Half the appointments will happen after the March release of GNOME, and the other half after the September release, to avoid the case of changing all representatives at the same time.
Limits on representatives from a single company/entity
Just like the board of directors of the GNOME Foundation, members of the steering committee must not disproportionately represent a single company, legal entity, or closely related set of legal entities. No organization, corporation or similar entity, or any affiliate thereof shall hold, directly or indirectly, more than 40% of the membership of the steering committee.
With an initial number of 8 members from the existing teams, this means no more than 3 members can belong to the same organization.

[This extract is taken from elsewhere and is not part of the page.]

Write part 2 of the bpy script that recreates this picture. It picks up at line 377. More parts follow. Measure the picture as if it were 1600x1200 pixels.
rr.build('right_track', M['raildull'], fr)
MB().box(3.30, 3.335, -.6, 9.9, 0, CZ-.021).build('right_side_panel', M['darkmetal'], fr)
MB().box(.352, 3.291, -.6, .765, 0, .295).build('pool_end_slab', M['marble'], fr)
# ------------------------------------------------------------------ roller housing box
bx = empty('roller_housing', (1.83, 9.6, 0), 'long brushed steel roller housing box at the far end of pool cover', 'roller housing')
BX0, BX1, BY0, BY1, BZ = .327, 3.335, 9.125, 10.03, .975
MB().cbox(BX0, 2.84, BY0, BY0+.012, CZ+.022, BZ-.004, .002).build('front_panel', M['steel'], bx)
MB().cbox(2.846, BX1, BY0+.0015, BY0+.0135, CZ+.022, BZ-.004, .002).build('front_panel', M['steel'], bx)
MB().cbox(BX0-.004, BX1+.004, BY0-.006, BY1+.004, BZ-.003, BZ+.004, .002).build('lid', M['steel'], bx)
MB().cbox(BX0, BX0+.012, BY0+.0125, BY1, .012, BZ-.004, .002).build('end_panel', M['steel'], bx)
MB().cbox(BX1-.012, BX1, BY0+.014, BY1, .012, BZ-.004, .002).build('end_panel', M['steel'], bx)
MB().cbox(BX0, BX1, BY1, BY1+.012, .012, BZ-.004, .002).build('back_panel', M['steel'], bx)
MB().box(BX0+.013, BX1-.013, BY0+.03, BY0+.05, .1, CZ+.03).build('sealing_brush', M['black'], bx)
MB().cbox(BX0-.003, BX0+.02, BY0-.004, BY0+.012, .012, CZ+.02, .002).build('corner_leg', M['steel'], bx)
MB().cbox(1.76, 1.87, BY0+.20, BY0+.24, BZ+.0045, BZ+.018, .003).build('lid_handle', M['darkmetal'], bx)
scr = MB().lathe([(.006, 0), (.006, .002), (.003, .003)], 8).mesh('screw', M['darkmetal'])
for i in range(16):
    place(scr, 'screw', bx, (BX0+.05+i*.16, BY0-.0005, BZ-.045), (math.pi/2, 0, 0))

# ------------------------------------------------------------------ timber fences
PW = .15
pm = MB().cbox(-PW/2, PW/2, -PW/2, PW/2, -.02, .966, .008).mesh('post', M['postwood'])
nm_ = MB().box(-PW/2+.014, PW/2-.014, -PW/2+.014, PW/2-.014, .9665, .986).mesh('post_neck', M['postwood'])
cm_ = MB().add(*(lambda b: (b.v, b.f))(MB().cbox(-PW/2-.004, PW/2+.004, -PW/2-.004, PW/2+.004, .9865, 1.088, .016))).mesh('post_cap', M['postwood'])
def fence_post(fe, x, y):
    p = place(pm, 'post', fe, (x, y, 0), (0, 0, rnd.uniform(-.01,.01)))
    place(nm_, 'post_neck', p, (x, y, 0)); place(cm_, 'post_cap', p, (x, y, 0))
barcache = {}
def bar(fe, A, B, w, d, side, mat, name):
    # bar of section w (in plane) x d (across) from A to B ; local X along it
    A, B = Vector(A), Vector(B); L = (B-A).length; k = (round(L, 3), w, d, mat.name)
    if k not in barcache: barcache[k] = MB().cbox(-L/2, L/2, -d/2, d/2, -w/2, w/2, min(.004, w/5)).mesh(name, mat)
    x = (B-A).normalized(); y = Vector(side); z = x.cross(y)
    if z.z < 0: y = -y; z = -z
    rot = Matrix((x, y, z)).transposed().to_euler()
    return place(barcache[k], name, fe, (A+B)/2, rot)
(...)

Relationship to the GNOME Foundation
The board of directors of the GNOME Foundation shall appoint a non-voting liaison to the steering committee, to ensure that the Foundation continues to not be responsible for the technical direction of the project.
Drawbacks
The main drawback of this proposal is that we may not have enough people to fill out these teams; ideally, the whole impetus of a team-based governance model is to bring in new contributors that have so far resisted the role of “maintainer”, but that may come at the cost of losing existing maintainers that feel that the GNOME project is better served with them acting as gatekeepers to ensure a consistent and coherent experience. While this proposal may seem radical, it is designed to take what is already partially implemented; this should mitigate the risk of alienating a large part of the contributors base.